Бог разлил нишолло и рассыпал набот над столом.
Рахматулло (араб.) — «благодарность Аллаха» и имя таджикского дворника в Москве; нишолло — белая патока; набот — прозрачный сахар, похожий на лед.
Все переплетено, как бывает только в жизни, и поэт видит это, пишет об этом, потому что ему вверен «ключ — единый Alfavit».
Русскому читателю известна переполненная смыслами, густая поэзия Вячеслава Шаповалова из Киргизии, чей внешний мир — аллюзии русской, восточной и европейской литературы, а внутренний — тема «двух родин»: исторической — России и реальной — Киргизии.
Я дважды предан, дважды продан был.
Россия с Азией, как сговорясь, мне обе лгут! —
гнездо покинул аист.
Шаповалов постоянно уточняет координаты своего творчества и местонахождения как русского человека, родившегося на Востоке, принадлежащего Востоку и уже не нужного земле, которая остается его первой родиной: «Тебе только кажется, что ты дома. Это дом не твой…» О судьбе современного писателя Шаповалов рассуждает так: «От писателя время требует всегда одного и того же — используя диалог с Богом, сказать о человеке… Сказать о человеке новым языком».
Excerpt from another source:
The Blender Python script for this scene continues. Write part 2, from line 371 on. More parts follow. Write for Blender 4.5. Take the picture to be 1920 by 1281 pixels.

Все это относится и к русскому языку: где-то он истощается, теряется, чахнет, а где-то наращивает массу, берет новый разбег, обретает русло, новый звук, от которого, будем верить, зазвучат новые стихи и войдут не только в антологию русской поэзии конца XX — начала XXI веков, но и в вечность.